Intervention de l’armée contre les islamistes en Algérie et en Egypte : différences et similitudes
Les événements qui viennent de se dérouler en Egypte présentent tellement de ressemblances avec ce qui s’est passé dans notre pays en janvier 1992 que l’on est tenté de faire le parallèle entre les deux situations qui ont également des différences toutefois. On retrouve le même clivage qu’en Algérie, il y a plus d’une vingtaine d’années, entre deux projets de société antagoniques, avec l’opposition irréductible entre les Frères musulmans et leurs alliés salafistes, d’un côté, dont l’objectif est l’Etat théocratique, et les partisans d’un Etat moderne et démocratique, de l’autre. La situation économique fortement dégradée en Egypte, et sans perspective d’amélioration perceptible, qui en fait un pays très dépendant de l’aide étrangère, constitue une des différences avec l’Algérie.
Egypte : des institutions fortes aux côtés de l’armée
C’est d’ailleurs ce qui explique l’attitude prudente de l’armée égyptienne qui affirme avec insistance qu’aucune force n’est exclue du processus de transition qu’elle a ouvert avec sa feuille de route. Certes, mercredi soir, le président déchu a été arrêté et conduit au siège du ministère de la Défense, tandis que ses conseillers ont été assignés à résidence, mais, en même temps, le président égyptien par intérim Adli Mansour a invité les Frères musulmans à participer au processus lancé par l’armée. Celle-ci peut compter, en dehors des partis politiques, sur la majorité de la population qui veut la stabilité pour sortir de l’état dégradé la situation économique et sociale. Il faut noter qu’avant de décliner leur feuille de route, les dirigeants de l’armée ont procédé à une vaste consultation parmi les institutions civiles et religieuses. Cela nous rappelle que tous les témoignages sur la période difficile vécue en Algérie à la veille de l’interruption du processus électoral en 1992 attestent du travail de concertation menée par l’armée algérienne avec les dirigeants politiques et la société civile. La différence avec l’Algérie, c’est que les institutions, en Egypte, sont restées fortes, et, avec l’ensemble des sphères de la société égyptienne, elles font corps avec leur armée.

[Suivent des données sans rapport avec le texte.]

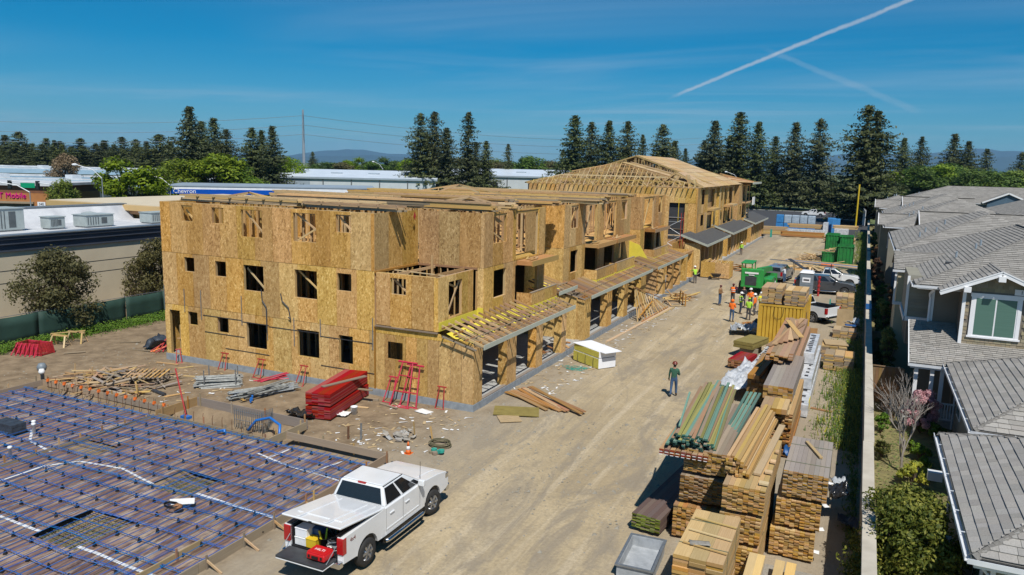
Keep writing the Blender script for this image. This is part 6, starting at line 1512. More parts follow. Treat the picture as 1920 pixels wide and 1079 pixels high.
        mb = MB(); mb.box(5.60, s*.62, .92, 5.80, s*1.0, 1.10); mb.build('headlamp', 'chrome', t_, bevel=.02)
        wheel(t_, ra, s*.88, wr, s); wheel(t_, fa, s*.88, wr, s, turn)
    mb = MB(); mb.box(-.14, -.98, .50, .06, .98, .68); mb.build('rear_bumper', 'chrome', t_, bevel=.03)
    mb = MB(); mb.box(5.70, -.98, .42, 5.93, .98, .66); mb.build('front_bumper', 'chrome', t_, bevel=.04)
    mb = MB(); mb.box(5.74, -.6, .70, 5.83, .6, 1.04); mb.build('grille', 'black_plastic', t_)
    mb = MB(); mb.tube([(4.3, -.8, 1.33), (4.3, -.8, 1.95)], .008, 4); mb.build('antenna', 'black', t_)
    if kind == 'pickup':
        if tail_open:
            mb = MB(); mb.box(-.60, -.80, .68, -.02, .80, .75); mb.build('tailgate', 'dark_metal', t_, bevel=.012); mb = MB(); mb.box(-.6, -.8, .645, -.02, .8, .678); mb.build('tailgate_skin', paint, t_, bevel=.01)
            for s in (-1, 1): mb = MB(); mb.tube([(0, s*.79, 1.1), (-.45, s*.79, .77)], .012, 4); mb.build('tailgate_cable', 'galv', t_)
        else:
            mb = MB(); mb.box(.0, -.80, .66, .06, .80, 1.34); mb.build('tailgate', paint, t_, bevel=.02)
    if bed == 'tonneau_up':
        c = [(2.04, -1.0, 1.40), (-.10, -1.0, 1.70), (-.10, 1.0, 1.70), (2.04, 1.0, 1.40)]
        mb = MB(); v = [Vector(p) for p in c]; mb.add([p-Vector((0, 0, .07)) for p in v]+v, MB.BF); mb.build('tonneau_cover', paint, t_, bevel=.03)
        mb = MB(); q = [lerp4(c[0], c[1], c[2], c[3], u, w) for u, w in ((.06, .12), (.82, .12), (.82, .88), (.06, .88))]; mb.add([p+Vector((0, 0, -.01)) for p in q]+[p+Vector((0, 0, .022)) for p in q], MB.BF); mb.build('cover_panel', paint, t_, bevel=.015)
        for a, b in ((.24, .30), (.70, .76)):
            mb = MB(); q = [lerp4(c[0], c[1], c[2], c[3], u, w) for u, w in ((.08, a), (.98, a), (.98, b), (.08, b))]; mb.add([p+Vector((0, 0, .0)) for p in q]+[p+Vector((0, 0, .04)) for p in q], MB.BF); mb.build('cover_rib', paint, t_, bevel=.015)
        mb = MB(); mb.box(-.115, -.05, 1.62, -.09, .05, 1.68); mb.build('latch', 'black', t_)
        for s in (-1, 1): mb = MB(); mb.tube([(.9, s*.78, 1.3), (.35, s*.86, 1.58)], .014, 5); mb.build('gas_strut', 'black', t_)
    if bed == 'cap':
        q0 = [(.02, -.98, 1.36), (2.02, -.98, 1.36), (2.02, .98, 1.36), (.02, .98, 1.36)]; q1 = [(.12, -.8, 1.86), (2.0, -.8, 1.88), (2.0, .8, 1.88), (.12, .8, 1.86)]
        mb = MB(); mb.add(q0+q1, MB.BF); mb.build('bed_cap', paint, t_, bevel=.04); 
        mb = MB(); mb.add([(-.0, -.8, 1.42), (.03, -.8, 1.42), (.03, .8, 1.42), (-.0, .8, 1.42), (.08, -.68, 1.80), (.11, -.68, 1.80), (.11, .68, 1.80), (.08, .68, 1.80)], MB.BF); mb.build('cap_window', 'car_glass', t_)
    return t_
truck = vehicle('pickup_truck', 'white crew cab pickup with raised bed cover and open tailgate in the foreground', 'truck', (-12.93, 15.35, .05), R(90.5), 'car_white', bed='tonneau_up', tail_open=True, S=1.0, turn=R(-12))
for s in (-1, 1): text('4x4', .17, .002, 'maroon_end', truck, (.45, s*1.004, 1.16), (R(90), 0, 0 if s < 0 else R(180)), 'badge')
def local_to(tr, p): return Matrix.Translation(tr.location) @ Matrix.Rotation(tr.rotation_euler.z, 4, 'Z') @ Vector(p)
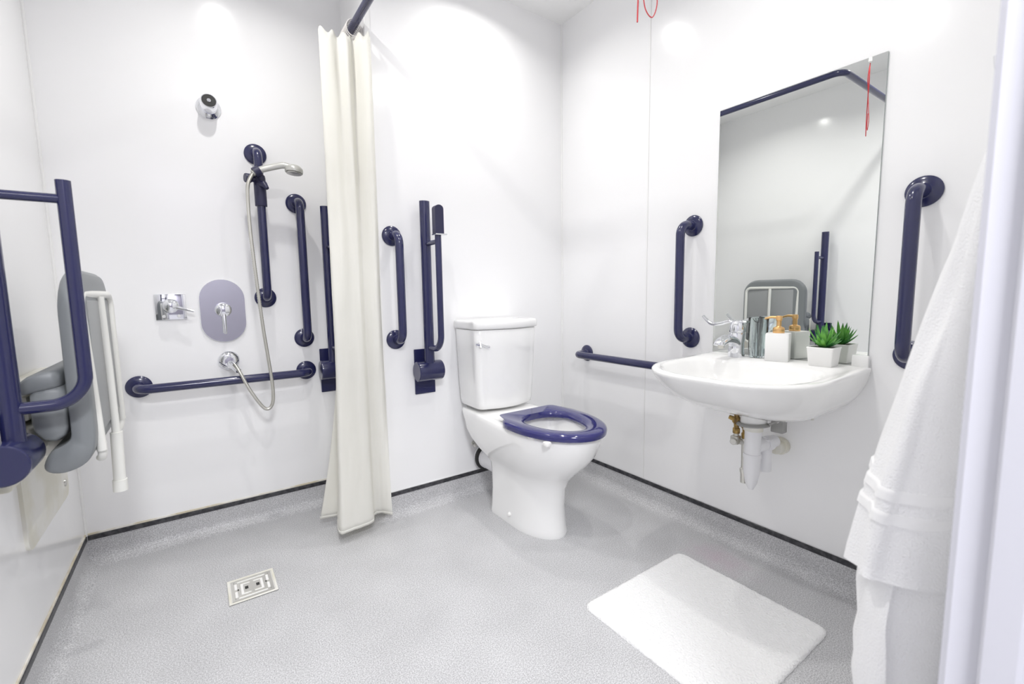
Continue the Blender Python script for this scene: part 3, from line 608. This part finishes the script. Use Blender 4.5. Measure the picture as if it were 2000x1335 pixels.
# tap
tl = (-.078, -1.050, .7592)
tp = thing('basin_tap', 'chrome lever mixer tap at the left rear of the washbasin', 'tap', tl, 0)
MB().rings([[(x*1.0, y, z) for x, y, z in [(cx_+rx*math.cos(2*PI*k/28), ry*math.sin(2*PI*k/28), zz) for k in range(28)]] for cx_, rx, ry, zz in ((0, .030, .027, 0), (0, .0305, .0275, .004), (-.004, .030, .026, .02), (-.003, .029, .0255, .05), (0.001, .0285, .027, .08), (.003, .028, .0265, .088))]).build('body', m_chrome, tp)
spp = catmull([(-.002, 0, .040), (-.035, 0, .062), (-.075, 0, .068), (-.112, 0, .058), (-.118, 0, .050)], 6)
sp = MB().tube(spp, [(.0235-.005*k/(len(spp)-1), .019-.005*k/(len(spp)-1)) for k in range(len(spp))], 20, flat=(0, 1, 0)).build('spout', m_chrome, tp)
MB().lathe([(.011, 0), (.0115, -.010), (.009, -.012), (0, -.011)], (-.106, 0, .052), (-.25, 0, 1), 20).build('aerator', m_steel, sp)
hdl = MB().lathe([(.0275, .090), (.0285, .094), (.0275, .112), (.024, .126), (.015, .134), (0, .136)], (.003, 0, 0), (0.0, 0, 1), 28).build('cartridge_cap', m_chrome, tp)
lvp = catmull([(.0, 0.0, .124), (-.004, .030, .128), (-.008, .055, .120), (-.010, .085, .116), (-.012, .105, .124), (-.013, .128, .146)], 6)
MB().tube(lvp, [(.0135-.006*min(1, k/8), .007) if k < 24 else (.008, .0055) for k in range(len(lvp))], 16, flat=(1, 0, 0)).tube(catmull([(0, 0, .126), (-.004, -.02, .130), (-.006, -.04, .128)], 5), [(.012, .006)]*11, 14, flat=(1, 0, 0)).build('lever', m_chrome, tp)

# tumbler
tu = MB(); nT = 48; rgs = []
for rad, z in ((.0, .0), (.024, .0), (.027, .003), (.0285, .03), (.033, .128), (.0325, .129), (.0316, .127), (.0270, .03), (.024, .007), (.0, .006)):
    amp = .0010 if 0.003 < z < .11 and rad > .028 else 0
    z *= 1.12
    rgs.append([((rad+amp*math.cos(24*2*PI*k/nT/1.0))*math.cos(2*PI*k/nT), (rad+amp*math.cos(24*2*PI*k/nT))*math.sin(2*PI*k/nT), z) for k in range(nT)])
tu.rings(rgs, cap0=True, cap1=True)
o = tu.build('glass_tumbler', m_glass, angle=60); o.location = (-.044, -1.108, .7592); tag(o, 'clear ribbed glass tumbler between the tap and the soap dispenser', 'tumbler')

# soap dispensers
def dispenser(loc, rz, label, spout, na=0.0):
    t = thing('soap_dispenser', label, 'soap dispenser', loc, rz)
    bt = MB().rings([rrect(-hw, hw, -hw, hw, z, r) for hw, z, r in ((.0335, 0, .004), (.035, .0015, .005), (.035, .091, .005), (.0335, .0945, .005), (.012, .0952, .004))]).build('bottle', m_marble, t, angle=50)
    pm = MB().lathe([(.0, .095), (.017, .095), (.018, .0965), (.018, .109), (.0155, .114), (.009, .116), (.0075, .118), (.0075, .136), (.0095, .138), (.0095, .150), (.008, .153), (0, .153)], (0, 0, 0), (0, 0, 1), 28).build('pump', m_pump, t); pm['label'] = 'gold coloured pump'
    cn, sn = math.cos(na), math.sin(na)
    MB().tube([(0, 0, .147), (spout*.55*cn, spout*.55*sn, .148), (spout*cn, spout*sn, .142)], [.0055, .0042, .0034], 12).build('nozzle', m_pump, pm)
    return t
dispenser((-.065, -1.187, .7593), .30, 'square white marble soap dispenser with a gold coloured pump', .045, 1.35)

# succulents
def succulent(loc, rz, sz, label, seed, h=.045):
    rnd = random.Random(seed)
    t = thing('potted_succulent', label, 'potted plant', loc, rz)
    pt = MB(); k = sz
    pt.rings([rrect(-a*k, a*k, -a*k, a*k, z, r) for a, z, r in ((.0, .0, .0), (.82, 0, .003), (.86, .002, .004), (.98, h-.006, .004), (1.02, h-.002, .004), (1.0, h, .004), (.90, h, .004), (.88, h-.006, .003), (0, h-.006, 0))])
    pt.build('pot', m_pot, t, angle=40)
    MB().box(-.86*k, .86*k, -.86*k, .86*k, h-.008, h-.003, .002, 1).build('soil', m_soil, t)
    for ring, (nl, ln, el) in enumerate(((9, .050, .42), (8, .056, .80), (6, .056, 1.12), (3, .048, 1.4))):
        for i in range(nl):
            az = 2*PI*(i+.5*(ring % 2))/nl + rnd.uniform(-.2, .2); e = el+rnd.uniform(-.12, .15); L = ln*rnd.uniform(.85, 1.12)*(k/.034)
            d = Vector((math.cos(az), math.sin(az), 0)); p = []; rr = []
            for q in range(8):
                u = q/7; an = e+.35*u
                p.append(d*(.004+L*u*math.cos(e)*(1-.15*u)) + Vector((0, 0, h-.004+L*u*math.sin(e)*(1+.25*u)+.002)))
                wd = (.0078*(1-u)**.75*(1+.5*u)+.0003)*(k/.034); rr.append((wd, wd*.42))
            MB().tube(p, rr, 8, flat=d.cross(Vector((0, 0, 1)))).build('leaf', m_leaf, t)
    return t
succulent((-.072, -1.328, .7593), .03, .037, 'green spiky succulent in a square white pot on the basin', 3, .060)

# mirror
o = MB().box(-.006, 0, -1.4225, -.9135, .7575, 1.678).build('wall_mirror', m_medge, None, smooth=False)
o.data.materials.append(m_mirror)
for pgn in o.data.polygons:
    if abs(pgn.normal.x+1) < .01: pgn.material_index = 1
MI = tag(o, 'tall frameless rectangular mirror above the washbasin', 'mirror'); origin_to(o, (0, -1.168, .7575))

# emergency pull cord
pc = thing('pull_cord', 'tied-up red emergency pull cord hanging in front of the right wall', 'pull cord', (-.735, -1.145, H), 0)
MB().lathe([(.0, 0), (.042, 0), (.042, -.012), (.036, -.024), (.012, -.032), (.004, -.04)], (0, 0, 0), (0, 0, 1), 28).build('ceiling_switch', m_trim, pc)
MB().tube([(0, 0, -.035), (.001, 0, -.45)], .0016, 8).build('string', m_wcord, pc)
MB().lathe([(.002, .006), (.006, .004), (.007, -.012), (.003, -.018)], (0, 0, -.44), (0, 0, 1), 14).build('connector', m_trim, pc)
MB().tube(catmull([(.001, 0, -.455), (-.012, .004, -.50), (-.010, .003, -.56), (.002, 0, -.60), (.010, -.004, -.55), (.009, -.003, -.50), (.0, 0, -.47)], 8), .0017, 8).tube(catmull([(0, 0, -.46), (.006, .003, -.52), (-.004, .002, -.58), (-.016, .006, -.67), (-.020, .006, -.75)], 8), .0018, 8).build('red_loop', m_red, pc)
MB().tube(catmull([(.0, 0, -.585), (.018, -.010, -.65), (.026, -.016, -.70), (.016, -.010, -.735), (-.002, -.002, -.715), (-.010, .0, -.66)], 8), .0013, 8).build('thin_loop', m_red, pc)

# towel hanging from a hook beside the door
TXc = -.84
tw = thing('bath_towel', 'thick white bath towel with two woven bands, hanging beside the door frame', 'towel', (TXc, FY, 1.22), 0); tsf = (TXc, FY, 1.22)
def drape(fn, name, material, z0, z1, NR=46, NC=72, seed=1, fold=.012, nf=5, zg=None):
    rows = []
    for i in range(NR+1):
        t = i/NR; z = z0+(z1-z0)*t; hw, dp, flat = fn(z)
        row = []
        for k in range(NC):
            a = 2*PI*k/NC
            ca, sa = math.cos(a), math.sin(a)
            sx = math.copysign(abs(ca)**.95, ca); sy = math.copysign(abs(sa)**.95, sa)
            tg = t if zg is None else (zg[0]-z)/(zg[0]-zg[1]); f_ = fold*min(1, tg*2.5)*math.sin(nf*a+1.3*math.sin(z*4+seed))*(1 if sa < 0 else .2)
            nn = noise.noise(Vector((math.cos(a)*1.8, math.sin(a)*1.8+seed, z*6)))*.010*min(1, tg*3)
            x = TXc + (hw+f_+nn)*sx
            y = FY+.013 + dp*.5*(1-sy) + (nn-abs(f_))*(1 if sa < 0 else 0)
            row.append((x, max(y, FY+.011), z + (.010*math.sin(2*a+seed)*(t > .98) if NR > 5 else 0)))
        rows.append(row)
    return MB().rings(rows, cap0=True, cap1=True).build(name, material, tw, tsf, angle=80)
def up_(z):   # upper towel
    t = (1.235-z)/(1.235-.60); t = max(0, min(1, t)); return .025+.130*t**.8, .016+.135*t**.9, 0
def lo_(z):
    t = (.72-z)/(.72-.26); return .100+.040*min(1, t*3), .085+.050*math.sin(PI*min(1, .15+t*.7)), 0
def prong(z): return up_(z)
drape(up_, 'upper_fold', m_towel, 1.215, .615, seed=2, fold=.006)
drape(lo_, 'lower_fold', m_towel, .72, .26, seed=5, fold=.020, nf=4)
def band(z):
    hw, dp, f_ = up_(z); return hw+.002, dp+.003, 0
drape(band, 'woven_band', m_band, .742, .728, NR=3, seed=2, fold=.006, zg=(1.215, .615))
drape(band, 'woven_band', m_band, .712, .698, NR=3, seed=2, fold=.006, zg=(1.215, .615))
wf = bpy.data.objects['wall_front']
struct(MB().disc((TXc, FY, 1.265), (0, 1, 0), .02, .006).tube(catmull([(TXc, FY+.004, 1.265), (TXc, FY+.03, 1.262), (TXc, FY+.042, 1.272), (TXc, FY+.045, 1.29)], 6), .005, 12).build('towel_hook', m_chrome, wf))
MB().tube(catmull([(TXc-.006, FY+.020, 1.205), (TXc-.012, FY+.022, 1.24), (TXc-.009, FY+.024, 1.266), (TXc, FY+.024, 1.2725), (TXc+.009, FY+.024, 1.266), (TXc+.012, FY+.022, 1.24), (TXc+.006, FY+.020, 1.205)], 6), .0018, 8).build('hanging_loop', m_band, tw, tsf)
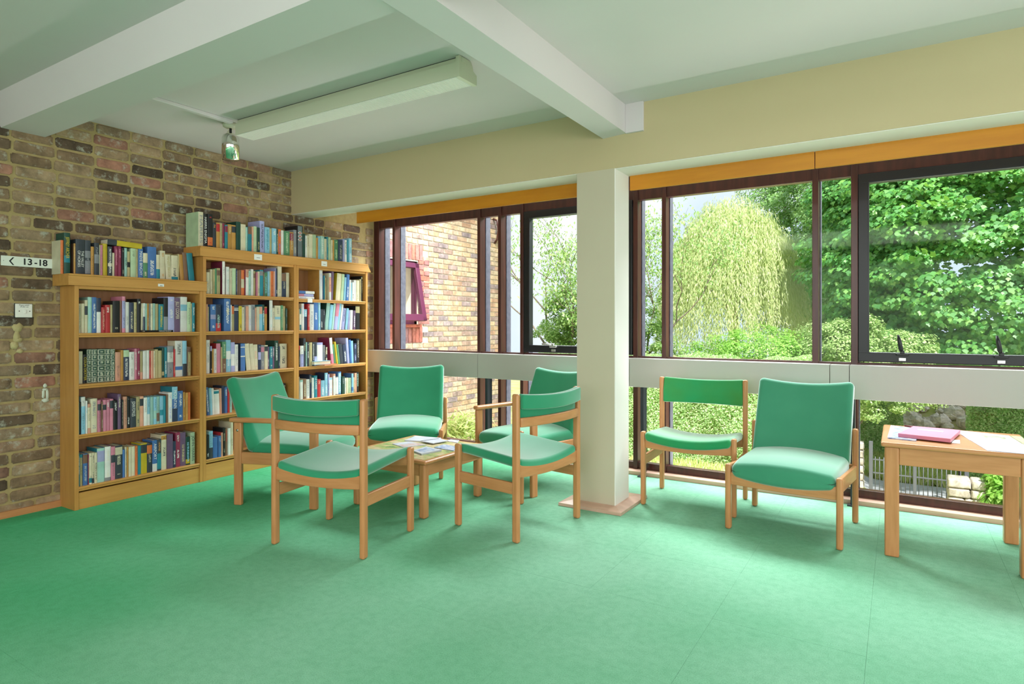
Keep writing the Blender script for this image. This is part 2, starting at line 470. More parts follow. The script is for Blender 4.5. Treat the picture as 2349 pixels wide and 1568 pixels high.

En Algérie : un deal secret avec les islamistes en 1992
En Algérie, des partis politiques, le FLN et le FFS, pour ne pas les nommer, avaient conclu un deal avec le FIS, comme cela a été rappelé par Algeriepatriotique dans un éditorial daté du 23 juin 2013, qui commentait un entretien accordé par Madani Mezrag au quotidien Echorouk. En fait, il s’agissait de véritables aveux de Madani Mezrag sur ce deal : le FIS et le FLN s’étaient mis d’accord pour désigner Hocine Aït Ahmed président de l’Assemblée nationale ; le FIS, le FLN et le FFS étaient convenus de maintenir le président Chadli Bendjedid à la tête du pays ; ce dernier avait chargé un responsable du FLN, Abdelkader Hadjar, de négocier avec le FIS. En Egypte, les partis politiques et les institutions n'ont pas essayé de jouer avec le feu de cette manière. Leurs postions aux côtés de l’armée ont été exemptes de calculs politiciens et ne sont pas motivées par une course au koursi, c’est le salut national qui a primé.
Egypte et Algérie : un coup d’Etat ?
Encore une différence entre ce qui s’est passé hier en Egypte, un coup d’Etat qui ne dit pas son nom, et en Algérie, où l’armée a été accusée d’avoir fait un coup d’Etat en janvier 1992 en interrompant un processus électoral qui allait conduire au pouvoir les fossoyeurs de la démocratie, lesquels avaient annoncé leur nature violente pas seulement dans les prêches mais y compris dans des actes. Des lecteurs – auxquels on ne peut reprocher d’avoir la mémoire courte, puisque les faits dont il s’agit remontent à près de 25 ans, c’est à dire une génération – ont oublié ou ignorent carrément que les Algériens ont exprimé leur opposition à l’arrivée des islamistes au pouvoir dès que leur intention a commencé à devenir évidente. Il suffit de citer la marche du 10 mai 1990 contre l’intégrisme, qui s’est déroulée, à Alger, de la place du 1er-Mai à la place des Martyrs, organisée par les partis démocrates. C’était une grande manifestation avec des milliers de participants. Il n’y a pas eu les millions sur toutes les places des grandes villes, mais il serait injuste de penser que le peuple algérien a laissé faire les islamistes sans réagir. La similitude se prolongera-t-elle dans une décennie sanglante comme celle qu’a connue l’Algérie au bout de laquelle le terrorisme a perdu la partie ? Cette éventualité est envisagée sérieusement par les experts qui ignorent quelle ampleur prendra cette phase du terrorisme que les islamistes égyptiens ont annoncé.